U.S. Chamber Statement on President Obama’s Call for Title II Broadband Regulation

Monday, November 10, 2014 - 5:15pm

WASHINGTON, D.C.—U.S. Chamber of Commerce Executive Vice President for Government Affairs R. Bruce Josten issued the following statement today on President Obama’s call for Title II broadband regulation:

“The U.S. Chamber of Commerce strongly opposes President Obama’s call for the Federal Communications Commission (FCC) to impose antiquated Title II regulations on broadband and reverse two decades of bi-partisan support for a lightly-regulated Internet. As an independent agency, the FCC answers to Congress—not the administration. The Chamber urges the FCC to exercise its independent judgment.

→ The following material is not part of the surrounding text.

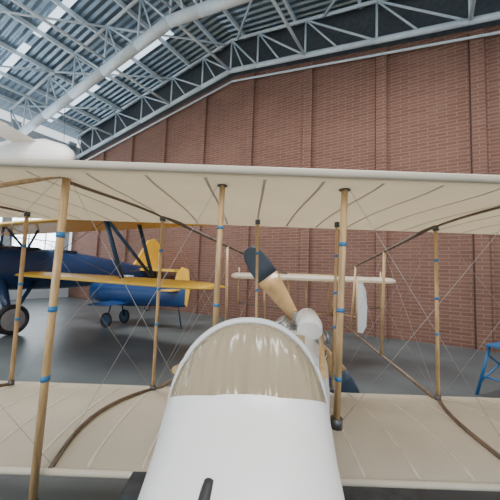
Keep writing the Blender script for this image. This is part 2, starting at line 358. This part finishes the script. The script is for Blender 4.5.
def deck():
    m=mat('corrugated_roof_sheet',(.24,.32,.39),.35,metal=.6); nt=m.node_tree;N=nt.nodes;L=nt.links
    w=N.new('ShaderNodeTexWave'); w.bands_direction='Y'; w.inputs['Scale'].default_value=1.3; w.inputs['Distortion'].default_value=.2
    tc=[x for x in N if x.type=='TEX_COORD'][0]; L.new(tc.outputs['Object'],w.inputs['Vector'])
    bp=N.new('ShaderNodeBump'); bp.inputs['Strength'].default_value=1; bp.inputs['Distance'].default_value=.08
    L.new(w.outputs['Fac'],bp.inputs['Height']); L.new(bp.outputs['Normal'],N['Principled BSDF'].inputs['Normal']); return m
DK=deck(); b=B()
RH=1.5
for sa,sb in((SR,18.2),(SR,-9)):
    pts=[(-sa,zr(sa)+RH),(-sb,zr(sb)+RH),(-sb,zr(sb)+RH+.1),(-sa,zr(sa)+RH+.1)]
    prism(pts,-8,WQ+.3,DK)
b.build('ceiling',rz=RZ)
SKL=mat('rooflight_sheet',(.72,.87,1),.4,emit=1.7)
b=B()
for q0,q1 in((4.7,4.95),(3.3,3.5),(1.4,1.75),(7.6,7.8),(-2.2,-1.7)):
    for sa,sb in((8.5,12.5),(13.2,17.5)):
        prism([(-sa,zr(sa)+RH-.04),(-sb,zr(sb)+RH-.04),(-sb,zr(sb)+RH-.02),(-sa,zr(sa)+RH-.02)],q0,q1,SKL)
b.build('skylight_strips',rz=RZ)
def truss(q,r,dz,name):
    global b
    b=B()
    stps=[s0+.2,-6,-3.5,-1,1.3,3.6,5.5,SR,8.2,10,12,14,16,17.6]
    lo=[Vector((-s,q,zr(s)+dz)) for s in stps]; up=[Vector((-s,q,zr(s)+RH-.2)) for s in stps]
    for i in range(len(stps)-1):
        b.tube(lo[i],lo[i+1],r,GREY,12); b.tube(up[i],up[i+1],.06,GREY,8)
        b.tube(lo[i],up[i+1],.035,GREY,8); b.tube(up[i],lo[i],.035,GREY,8); 
        b.tube((lo[i]+lo[i+1])/2,up[i+1],.03,GREY,8)
    b.build(name,rz=RZ)
truss(WQ-.35,.09,0,'roof_truss'); truss(6.0,.17,-.45,'roof_truss'); truss(2.2,.12,-.2,'roof_truss'); truss(-1.8,.12,-.2,'roof_truss')
b=B()
for s in[-7,-4.8,-2.6,-.4,1.8,4,6.2,7.4,9,10.6,12.2,13.8,15.4,17]:
    b.box((-s,.7,zr(s)+RH-.1),(.08,17.4,.16),GREY)
for q0,q1 in((9.25,6.0),(6,2.2),(2.2,-1.8)):
    for sa,sb in((7,10),(10,13.5),(13.5,17),(6.5,3),(3,-.5),(-.5,-4)):
        b.tube((-sa,q0,zr(sa)+RH-.25),(-sb,q1,zr(sb)+RH-.25),.04,GREY,8)
    for s in(10,14,3.6,-1): b.tube((-s,q0,zr(s)+.0),(-s,q1,zr(s)-.1),.05,GREY,8)
    b.tube((-SR,q0,zr(SR)+.0),(-SR,q1,zr(SR)-.3),.05,GREY,8)
b.build('roof_bracing',rz=RZ)
b=B()
for sa,sb in((SR,17.5),(SR,-8.5)): b.tube((-sa,WQ-.2,zr(sa)-.35),(-sb,WQ-.2,zr(sb)-.35),.035,GREY)
b.build('sprinkler_pipe',rz=RZ)
# =============== hanging white glider
b=B()
b.loft([fr(*q) for q in[(1.9,.02,0,.02),(1.85,.18,0,.2),(1.6,.36,.02,.38),(.9,.5,.05,.55),(-.4,.45,.05,.5),(-1.5,.28,.1,.3),(-3.2,.12,.2,.14),(-4.2,.05,.25,.08)]],WHITE)
wing(b,-4,4,-.8,.38,1.0,WHITE,mapf=sw,tip=.8)
b.loft([[(x,o,z) for x,z in[(-3.5,.2),(-3.9,1.2),(-4.3,1.2),(-4.3,.2)]] for o in(-.03,.03)],WHITE,smooth=False)
b.loft([[(x,y,.25+o) for x,y in[(-3.6,-1),(-3.6,1),(-4.2,1),(-4.2,-1)]] for o in(-.02,.02)],WHITE,smooth=False)
for y in(-2,2): b.tube((0,y,.3),(0,y*.8,4.5),.01,STEEL,5)
b.build('hanging_glider',(-8.3,10.6,5.65),math.radians(-5))
# =============== blue trestle
b=B(); BT=mat('blue_steel',(.02,.12,.30),.4,noise=.1)
for x in(-.5,.5):
    for sy in(-1,1): b.tube((x,sy*.3,0),(x,sy*.12,.9),.022,BT)
    b.tube((x,-.22,.35),(x,.22,.35),.018,BT)
for sy in(-1,1):
    b.tube((-.5,sy*.25,.25),(.5,sy*.15,.75),.015,BT); b.tube((.5,sy*.25,.25),(-.5,sy*.15,.75),.015,BT)
    b.tube((-.55,sy*.12,.9),(.55,sy*.12,.9),.022,BT)
b.box((0,0,.92),(1.15,.3,.03),BT)
o=b.build('steel_trestle',(4.08,4.65,0),.5); o.scale=(1,1,.84)
# =============== work stands beside nacelle
for x,y,w,h in((-.435,1.34,.10,.79),(.59,1.33,.31,.765)):
    b=B()
    b.box((0,0,h),(w,.14,.03),SLATE); b.box((0,0,h-.3),(w,.12,.03),SLATE)
    for sx in(-1,1):
        for sy in(-1,1): b.tube((sx*(w/2-.02),sy*.05,h),(sx*(w/2-.01),sy*.07,0),.012,SLATE)
    b.build('step_stand',(x,y,0))
# =============== light
w=bpy.data.worlds.new('w'); sc.world=w; w.use_nodes=True
w.node_tree.nodes['Background'].inputs[0].default_value=(.86,.93,1,1); w.node_tree.nodes['Background'].inputs[1].default_value=1.5
def area(loc,tgt,size,power,col=(1,.98,.95)):  # soft fill area lights added to brighten the scene, not hangar fixtures
    l=bpy.data.lights.new('soft_fill_light','AREA'); l.energy=power; l.shape='RECTANGLE'; l.size=size[0]; l.size_y=size[1]; l.color=col
    o=bpy.data.objects.new('soft_fill_light',l); sc.collection.objects.link(o); o.location=loc
    o.rotation_euler=(Vector(tgt)-Vector(loc)).to_track_quat('-Z','Y').to_euler()
area((2,3.5,8.2),(2,4.5,0),(4,2),600); area((-5,7,8),(-5,8,0),(4,2),560)
area((-1,-3.5,5),(0,2,1.3),(3,2),200)
# camera
cam=bpy.data.cameras.new('cam'); cam.lens=21.6; cam.sensor_width=36; cam.clip_start=.02
o=bpy.data.objects.new('cam',cam); sc.collection.objects.link(o)
o.matrix_world=Matrix.Translation((0,0,CZ))@Matrix.Rotation(math.radians(90+4.5),4,'X')@Matrix.Rotation(math.radians(2.0),4,'Z'); sc.camera=o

“As evidenced by the investment, innovation, and products available in the broadband marketplace, the United States has an “open Internet.” Jobs and new business opportunities are being created because broadband providers are investing tens of billions of dollars every year to upgrade their networks allowing for higher speeds and greater capacity. At the same time, innovative broadband-enabled applications, services, and devices are being developed.  

“Title II—which has its origins in 1880s railroad regulation and was originally enacted as part of the Communications Act of 1934 when rotary dial telephones were considered modern technology—should not be imposed on broadband networks. Reversing decisions that date back to the Clinton administration would plunge the industry into years of litigation and cause extreme regulatory and market uncertainty.

“By engaging in such a regulatory overreach, Title II would deter private-sector investment in broadband technology, harm innovation, and slow economic development and job creation. The Internet has thrived under the light touch policy approach that has been applied since its inception. The government should not risk undermining its growth now by applying heavy-handed regulation designed to govern rotary phones. This action could have a wide-ranging impact on the entire Internet ecosystem, not just on broadband service providers.”

The U.S. Chamber of Commerce is the world’s largest business federation representing the interests of more than 3 million businesses of all sizes, sectors, and regions, as well as state and local chambers and industry associations.